If $\mathcal{T}$ is a topology and $B$ is a basis, does $\mathcal{T_1} \subset \mathcal{T_2} \implies \mathcal{B_1} \subset \mathcal{B_2}$ ?
Definition (Topology Generated By a Basis): If $B$ is a basis for a topology $\mathcal{T}$ con a set $X$, then $\mathcal{T} = \{ U \ | \ \forall x \in U, \exists B \in \mathcal{B} \text{ such that } x \in B \subset U$} or equivalently $\mathcal{T} = \{ U = \bigcup_{B \in \mathcal{K}} B \ | \ \mathcal{K} \subset \mathcal{B}\}$
It is easy to prove that $\mathcal{B_1} \subset \mathcal{B_2} \implies \mathcal{T_1} \subset \mathcal{T_2}$, but proving or disproving the converse does not seem to be as easy.

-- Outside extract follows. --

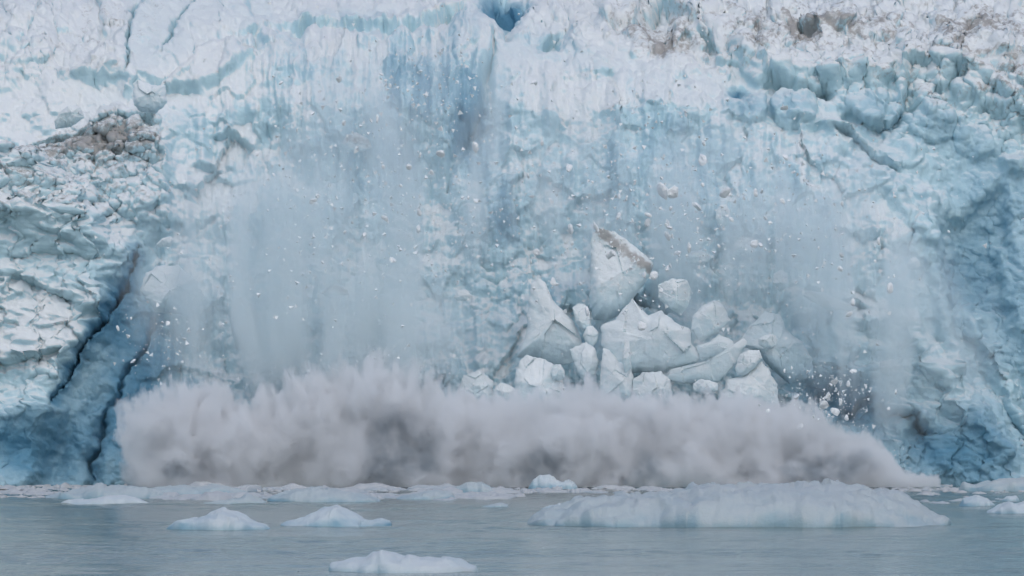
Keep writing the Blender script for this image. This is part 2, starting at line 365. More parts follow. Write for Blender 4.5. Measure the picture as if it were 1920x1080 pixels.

This is what I did so far:
Let's assume that $\mathcal{T_1} \subset \mathcal{T_2} \not\Rightarrow \mathcal{B_1} \subset \mathcal{B_2}$. Then $\exists$ at least one $B \in \mathcal{B_1}$ such that $B \in \mathcal{B_1} \implies B \not\in \mathcal{B_2}$.
But then I got stuck, if we can show that there is a $U \in \mathcal{T_1}$ that cannot be expressed as a union of the basis elements in $\mathcal{B_2}$, then we could arrive at the needed contradiction, but the fact that $B \not \in \mathcal{B_2}$ does not (directly) prove the existence of such a $U$ since there could be other basis elements $B' \subset U$ in $\mathcal{B_2}$ whose union equals $U$.
Any hints on how to prove this?
$\mathcal{T}_2$ is a basis in itself so obviously this does not hold.
Explicit counter example: Let $X = \mathbb R$, $\mathcal{T}_1$ the Euclidean topology, $\mathcal{T}_2$ the discrete topology. Let $\mathcal{B}_1$ be the open intervals and $\mathcal B_2$ the singletons.